ABDÜLHAMİT ŞAŞIRTIR…

Halit Ziya, köşke gelince şaşırtıcı bir durumla karşılaşır; Abdülhamit’in kendisini, kabul odasında karşılayacağını umarken, Abdülhamit, köşkün merdivenlerinde, ayakta, Halit Ziya’yı beklemektedir.

“Bundan ne kendime ne yanımdakilere bir hisse çıkarılamazdı, elbette… Hanedanın daima son derece dikkatle tatbik ettikleri hürmet kaidesi gereğine uyarak dün tahttan inen padişah bugün tahtı işgal eden padişaha, onun namına gelen zata karşı fakat manası tamamıyla gelene değil, gönderene ait nazikane karşılama yapmaya lüzum görmüştü.”

ABDÜLHAMİT'İN GÖZLERİ

Halit Ziya, eğilerek saygıyla selamlar Abdülhamit’i ve önde Abdülhamit arkada Halit Ziya köşke girerler. Abdülhamit, sade döşenmiş sofada, eliyle işaret ederek sağ yanı başında bir koltuğa Halit Ziya’yı oturtur ve görüşmeleri burada gerçekleşir. 

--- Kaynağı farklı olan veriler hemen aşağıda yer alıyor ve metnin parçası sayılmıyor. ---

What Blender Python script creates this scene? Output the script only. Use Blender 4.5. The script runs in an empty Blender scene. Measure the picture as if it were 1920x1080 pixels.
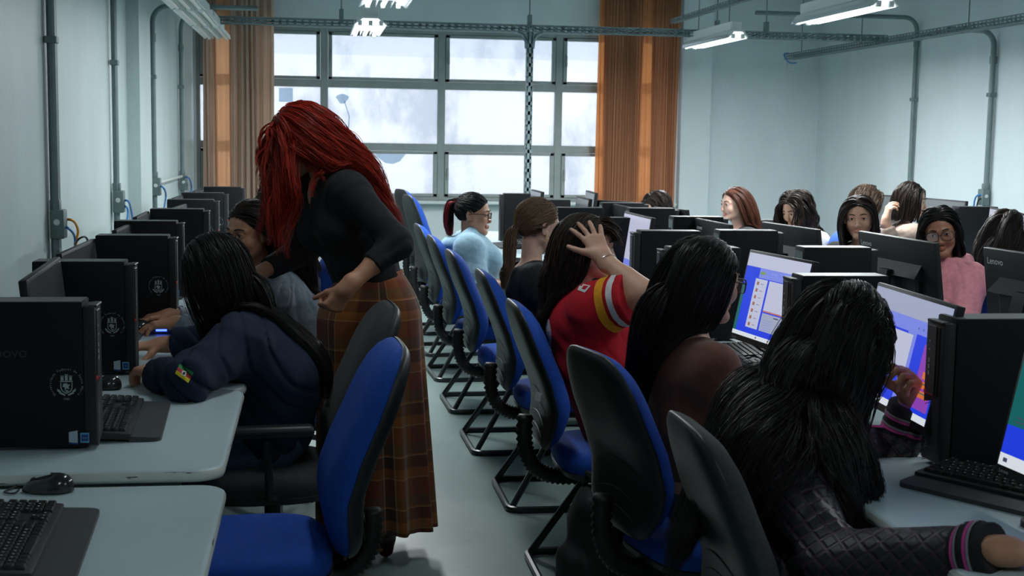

Halit Ziya, ilk defa karşı karşıya geldiği Abdülhamit ile ilgili izlenimlerini şu sözlerle aktarır:

“O hiç zannettiğim şekilde değildi. Ben kendisini çirkince, esmerce, gayet çukur siyah gözlü farz ederdim, hiç öyle değildi. Çirkin olmaktan ziyade güzelliğe yakın bir çehresi ve beyaz, belki de pembe bir teni vardı. (…) Saçını sakalını boyamak adetinden burada da vazgeçmemiş olan Abdülhamit o kadar beceriksizlikle boyanmış idi ki sakalından ceketinin yakalarına boya lekeleri yayılmıştı. Elbisesi de hazırcılardan alınmış, adi, açıkça renkte bir kumaştandı. Onun Yıldız’da büyükçe bir esvap odası vardı ki tavandan döşemesine kadar tıklım tıkız giysi ile dolu idi. Yıldız Sarayı Hazine-i Hassa’ya geçtikten sonra Hünkar’ın (Reşat) emriyle bu nefis elbiselerden, çamaşırlardan sandıklar dolusu Harbiye Nezareti’ne gönderilmişti. Oradan Selanik’e gönderilecekti. Gönderilmedi mi, yoksa kendisi bu eski hatıraları taşımaktan ise böyle adi giyinmeye üstün mü baktı; bilmiyorum.”